The lowest of the lowest, the “tweeny” has to be mentioned who was an “inbetween maid” and was given the least attractive tasks and assisted the scullery maid.
The stillrom maid
The stillroom was a room where remedies, drinks and oils were made. Later on stillroom maids made remedies, jams, preserves, pickles, gherkins, they bottled drinks, made alcohol, and prepared sandwiches and cakes for her ladyship’s afternoon tea. Stillroom maids always thought of themselves differently as they had a less physically demanding job for which they did not have to wear uniforms.
The laundry maid
Only the biggest and wealthiest country houses could allow to have their laundry washed as it was expensive. Middle class families sent off their laundries once a week and it used up a significant part of their weekly household budget. On bigger estates, the laundry was in a separate outbuilding as it required lot of space and was considered to be dangerous for fires. This made the housekeeper’s life more difficult as she couldn’t keep an eye on the laundry maids who would often flirt with gardeners and estate workers.
The laundry maid was on the same level as the kitchen maid in the hierarchy and she reported to the housekeeper. Every piece of clothing and textile was marked with a special mark so that the housekeeper could register what went out for laundry and what didn’t. The laundry was busy every day apart from Sunday, whereas in middle class families Monday was the laundry day. They were soaking, washing, rinsing, removing stains, handled delicate fabrics, starched shirts using rice or potatoes and of course did the ironing. There were several tricks used to remove stains: lemon juice removed ink marks, salt was used to remove port or wine and later on turpentine for all sorts of stains.

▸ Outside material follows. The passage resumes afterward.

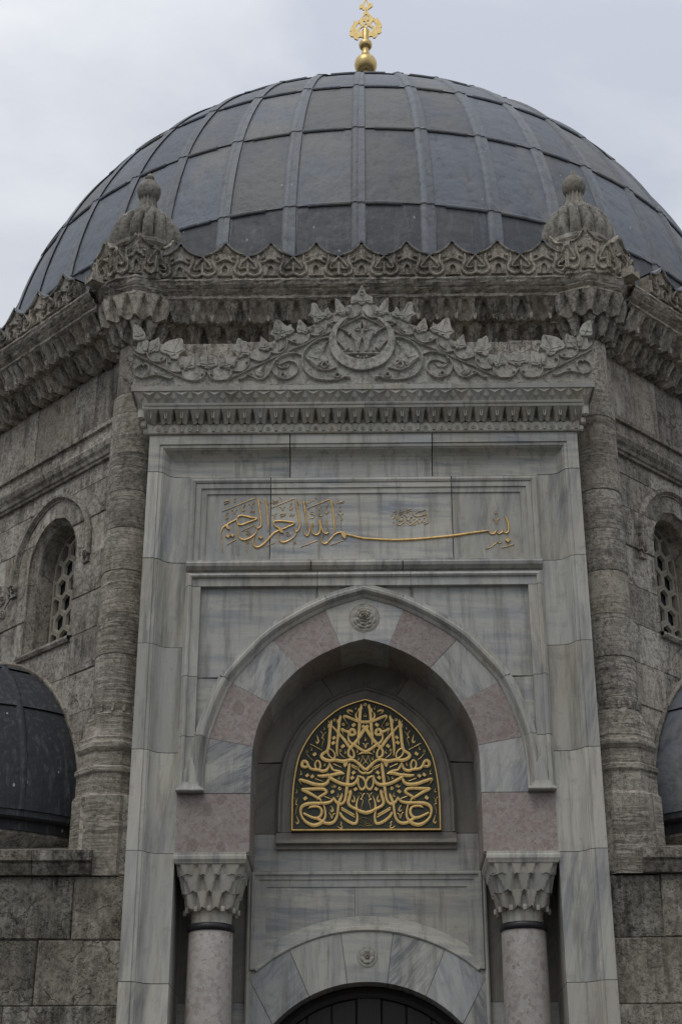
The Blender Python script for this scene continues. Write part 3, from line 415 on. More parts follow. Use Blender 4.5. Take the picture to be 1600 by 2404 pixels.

We can see that Daisy’s role in Downton Abbey involved tasks of a housemaid and a scullery maid. With time she climbs the ladder and becomes a kitchen maid and indeed Mrs Patmore teaches her how to cook certain things and she is dreaming to be a cook one day. All of the roles in the household were hard physical works perhaps with the exception of the stillroom maid, however, I’m sure they all had stressful days.
Good job enlisting Daisy’s help. I grieve for all of these different maidservants. I hadn’t realised how difficult their lives were. Thank you.
Oh God, yes! For some reason we keep on fantasising about the Victorian and Edwardian era and we tend to have a magical olde worlde picture in our head – probably thanks to Dickens’s Christmas Carol. But the reality is that life was very hard and cruel for the majority.